On May 18, 1864, U.S. troops marched into lower Manhattan and entered the offices of two key New York City newspapers. Soldiers leveled guns at staff members’ heads. They blocked the doors with bayonets. President Abraham Lincoln had ordered the arrest of the editors and the seizure of the newspapers. That particular May morning, the papers had run a presidential proclamation announcing a draft of 400,000 new soldiers. The problem: Lincoln had issued no such proclamation.

In the run-up to the 2020 election, American life is full of misinformation about everything from the security of mail-in voting to the causes of West Coast wildfires. Despite efforts to help citizens guard against “fake news,” curtailing misinformation remains a controversial and difficult task. But, while the platforms that help today’s untruths snowball and spread are often decidedly modern, the problem itself is nothing new. During the Civil War, Americans furiously sifted false from true during a time of extreme partisan divisions, even among those who agreed on the need to abolish slavery. They even had their own version of the Internet—the telegraph—which had exposed such stark partisan divisions in the country, its inventor Samuel Morse founded an organization to rebuild national unity. Looking at that time, it’s possible to identify key lessons for navigating this 2020 election season when accusations and false brags about the candidates abound.

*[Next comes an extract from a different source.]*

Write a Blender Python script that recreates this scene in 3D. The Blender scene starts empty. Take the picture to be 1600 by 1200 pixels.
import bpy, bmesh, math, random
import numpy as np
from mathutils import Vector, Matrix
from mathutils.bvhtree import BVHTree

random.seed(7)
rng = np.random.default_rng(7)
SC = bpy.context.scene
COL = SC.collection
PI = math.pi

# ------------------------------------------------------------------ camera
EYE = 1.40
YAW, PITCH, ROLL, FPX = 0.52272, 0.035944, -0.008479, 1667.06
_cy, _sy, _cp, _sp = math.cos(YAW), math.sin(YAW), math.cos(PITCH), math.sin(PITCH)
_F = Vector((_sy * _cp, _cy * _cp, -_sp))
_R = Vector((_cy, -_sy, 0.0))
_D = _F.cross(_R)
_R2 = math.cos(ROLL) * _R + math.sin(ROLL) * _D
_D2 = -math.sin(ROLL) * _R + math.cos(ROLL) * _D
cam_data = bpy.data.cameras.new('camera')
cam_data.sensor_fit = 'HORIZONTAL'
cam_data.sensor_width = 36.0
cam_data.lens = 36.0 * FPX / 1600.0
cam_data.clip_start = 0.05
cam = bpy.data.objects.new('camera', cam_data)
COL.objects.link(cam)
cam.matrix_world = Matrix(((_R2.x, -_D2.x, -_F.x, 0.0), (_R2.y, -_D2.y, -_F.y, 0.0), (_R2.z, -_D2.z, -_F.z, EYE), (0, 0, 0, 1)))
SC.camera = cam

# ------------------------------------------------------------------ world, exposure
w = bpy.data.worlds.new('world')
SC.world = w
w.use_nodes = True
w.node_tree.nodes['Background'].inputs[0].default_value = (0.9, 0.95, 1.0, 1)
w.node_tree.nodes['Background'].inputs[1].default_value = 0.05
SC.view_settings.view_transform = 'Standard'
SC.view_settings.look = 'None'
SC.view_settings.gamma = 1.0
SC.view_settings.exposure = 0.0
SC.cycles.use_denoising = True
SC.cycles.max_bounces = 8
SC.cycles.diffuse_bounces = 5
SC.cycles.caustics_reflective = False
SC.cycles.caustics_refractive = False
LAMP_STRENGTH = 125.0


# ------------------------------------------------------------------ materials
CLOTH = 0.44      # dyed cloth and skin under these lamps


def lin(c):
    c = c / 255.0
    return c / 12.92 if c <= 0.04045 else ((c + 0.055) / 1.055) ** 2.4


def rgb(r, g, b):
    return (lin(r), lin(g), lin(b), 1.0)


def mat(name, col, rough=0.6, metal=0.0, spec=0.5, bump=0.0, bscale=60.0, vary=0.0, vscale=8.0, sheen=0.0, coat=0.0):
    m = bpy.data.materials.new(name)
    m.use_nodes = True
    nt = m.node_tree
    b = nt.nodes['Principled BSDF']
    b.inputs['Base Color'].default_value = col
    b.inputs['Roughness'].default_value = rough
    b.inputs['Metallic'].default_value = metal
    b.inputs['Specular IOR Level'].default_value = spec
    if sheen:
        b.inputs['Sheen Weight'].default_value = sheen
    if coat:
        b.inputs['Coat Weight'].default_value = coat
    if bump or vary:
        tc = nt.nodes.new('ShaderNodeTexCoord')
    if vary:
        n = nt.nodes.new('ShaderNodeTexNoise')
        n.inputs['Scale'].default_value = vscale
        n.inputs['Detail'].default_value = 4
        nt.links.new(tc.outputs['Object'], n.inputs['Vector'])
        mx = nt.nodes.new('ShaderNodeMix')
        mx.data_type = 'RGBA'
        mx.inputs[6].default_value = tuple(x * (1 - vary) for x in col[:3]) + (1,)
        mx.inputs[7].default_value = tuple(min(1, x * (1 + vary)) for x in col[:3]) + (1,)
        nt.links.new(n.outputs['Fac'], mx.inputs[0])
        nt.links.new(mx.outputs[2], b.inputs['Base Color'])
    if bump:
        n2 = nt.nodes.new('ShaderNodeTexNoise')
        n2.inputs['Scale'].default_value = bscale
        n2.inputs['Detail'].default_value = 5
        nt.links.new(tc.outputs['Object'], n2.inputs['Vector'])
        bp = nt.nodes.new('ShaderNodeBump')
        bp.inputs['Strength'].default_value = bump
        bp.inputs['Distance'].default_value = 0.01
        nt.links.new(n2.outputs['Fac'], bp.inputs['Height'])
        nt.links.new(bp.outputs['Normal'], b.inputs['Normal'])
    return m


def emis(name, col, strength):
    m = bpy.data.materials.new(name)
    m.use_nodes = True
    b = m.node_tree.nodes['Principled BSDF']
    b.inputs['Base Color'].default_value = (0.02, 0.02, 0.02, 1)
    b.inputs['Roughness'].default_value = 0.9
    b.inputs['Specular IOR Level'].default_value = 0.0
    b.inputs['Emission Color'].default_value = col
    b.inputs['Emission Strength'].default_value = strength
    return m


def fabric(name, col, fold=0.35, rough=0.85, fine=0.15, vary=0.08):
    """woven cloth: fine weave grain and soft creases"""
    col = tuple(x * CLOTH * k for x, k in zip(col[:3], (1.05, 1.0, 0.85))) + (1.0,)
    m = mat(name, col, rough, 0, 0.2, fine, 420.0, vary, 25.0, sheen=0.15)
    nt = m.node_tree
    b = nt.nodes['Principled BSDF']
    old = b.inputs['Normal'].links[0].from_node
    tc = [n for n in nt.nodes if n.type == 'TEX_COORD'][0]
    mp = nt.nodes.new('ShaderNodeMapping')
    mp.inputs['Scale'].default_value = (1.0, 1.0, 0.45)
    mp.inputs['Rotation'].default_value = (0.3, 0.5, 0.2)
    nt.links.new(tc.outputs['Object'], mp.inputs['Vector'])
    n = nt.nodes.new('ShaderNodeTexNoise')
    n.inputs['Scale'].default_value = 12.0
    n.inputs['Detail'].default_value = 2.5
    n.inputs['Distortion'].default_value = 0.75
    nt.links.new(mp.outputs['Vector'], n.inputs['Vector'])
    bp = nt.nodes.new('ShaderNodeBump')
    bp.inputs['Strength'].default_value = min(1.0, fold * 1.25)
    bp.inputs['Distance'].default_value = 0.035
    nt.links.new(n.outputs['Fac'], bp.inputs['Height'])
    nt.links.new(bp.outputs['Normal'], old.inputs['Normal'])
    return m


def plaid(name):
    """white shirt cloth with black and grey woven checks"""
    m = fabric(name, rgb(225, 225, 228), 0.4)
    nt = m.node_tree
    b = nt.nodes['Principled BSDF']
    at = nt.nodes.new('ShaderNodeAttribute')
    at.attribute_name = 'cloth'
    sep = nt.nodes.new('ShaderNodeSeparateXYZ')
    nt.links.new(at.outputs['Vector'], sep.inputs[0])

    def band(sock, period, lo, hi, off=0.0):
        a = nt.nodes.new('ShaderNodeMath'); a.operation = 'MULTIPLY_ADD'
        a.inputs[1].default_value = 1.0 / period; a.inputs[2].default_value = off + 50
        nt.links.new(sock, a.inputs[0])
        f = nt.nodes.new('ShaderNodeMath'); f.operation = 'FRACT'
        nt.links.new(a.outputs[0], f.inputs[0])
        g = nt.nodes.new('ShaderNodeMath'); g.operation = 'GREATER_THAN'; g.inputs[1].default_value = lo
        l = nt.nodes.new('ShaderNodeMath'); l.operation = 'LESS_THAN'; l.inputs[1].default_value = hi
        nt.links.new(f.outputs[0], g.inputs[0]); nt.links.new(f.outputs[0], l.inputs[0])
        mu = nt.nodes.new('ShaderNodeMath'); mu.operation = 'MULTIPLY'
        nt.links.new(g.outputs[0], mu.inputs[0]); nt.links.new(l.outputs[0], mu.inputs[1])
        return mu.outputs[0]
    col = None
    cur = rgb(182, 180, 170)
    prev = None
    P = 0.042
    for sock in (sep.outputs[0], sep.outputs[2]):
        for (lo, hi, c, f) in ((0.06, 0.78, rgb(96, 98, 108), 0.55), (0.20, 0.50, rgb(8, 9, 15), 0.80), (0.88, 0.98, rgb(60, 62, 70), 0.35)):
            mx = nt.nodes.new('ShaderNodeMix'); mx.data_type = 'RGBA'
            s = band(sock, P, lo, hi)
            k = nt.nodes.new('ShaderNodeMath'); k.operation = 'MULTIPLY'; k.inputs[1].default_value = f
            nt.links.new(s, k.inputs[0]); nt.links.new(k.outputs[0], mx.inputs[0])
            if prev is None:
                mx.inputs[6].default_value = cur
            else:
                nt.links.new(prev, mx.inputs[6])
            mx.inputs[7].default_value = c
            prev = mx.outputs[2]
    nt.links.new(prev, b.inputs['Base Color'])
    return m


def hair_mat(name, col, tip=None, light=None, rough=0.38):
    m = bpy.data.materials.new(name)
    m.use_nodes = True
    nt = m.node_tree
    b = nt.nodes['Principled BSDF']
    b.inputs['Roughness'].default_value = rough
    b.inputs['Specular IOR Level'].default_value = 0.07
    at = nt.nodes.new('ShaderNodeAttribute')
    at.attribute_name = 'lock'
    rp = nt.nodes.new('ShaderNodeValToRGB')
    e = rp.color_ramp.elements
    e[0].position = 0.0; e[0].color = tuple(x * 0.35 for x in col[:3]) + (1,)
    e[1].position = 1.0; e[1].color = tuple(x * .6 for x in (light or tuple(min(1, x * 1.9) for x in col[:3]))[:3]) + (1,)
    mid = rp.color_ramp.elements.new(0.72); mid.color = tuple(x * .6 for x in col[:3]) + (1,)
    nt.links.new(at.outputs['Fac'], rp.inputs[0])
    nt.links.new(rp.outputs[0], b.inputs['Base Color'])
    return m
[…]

We have one key advantage over our predecessors. Civil War-era newspapers rarely listed a reporter’s name on an article. In the 1800s, each newspaper was considered a collective voice and reporters contributed anonymously to that perspective. The lack of personal accountability made it easy for reporters to slip a fake article into the columns. Readers had no idea if the shocking piece had been written by one of their most trusted correspondents or a rascal or even a spy.

Lincoln himself used anonymity to great advantage. His staff members, either anonymously or under pseudonyms, reported on the excellence of his administration as if unbiased. For example, covering Lincoln’s train ride to his inaugural, one correspondent, writing anonymously, noted the crowd’s “frank, hearty display of enthusiasm and affection” for the “tall, stalwart Illinoisan the genuine Son of the West, as perfectly en rapport with its people now… as when he was the simple advocate, the kindly neighbor, the beloved and respected citizen.” The readers would never know that this “anonymous” was actually Lincoln’s press aide.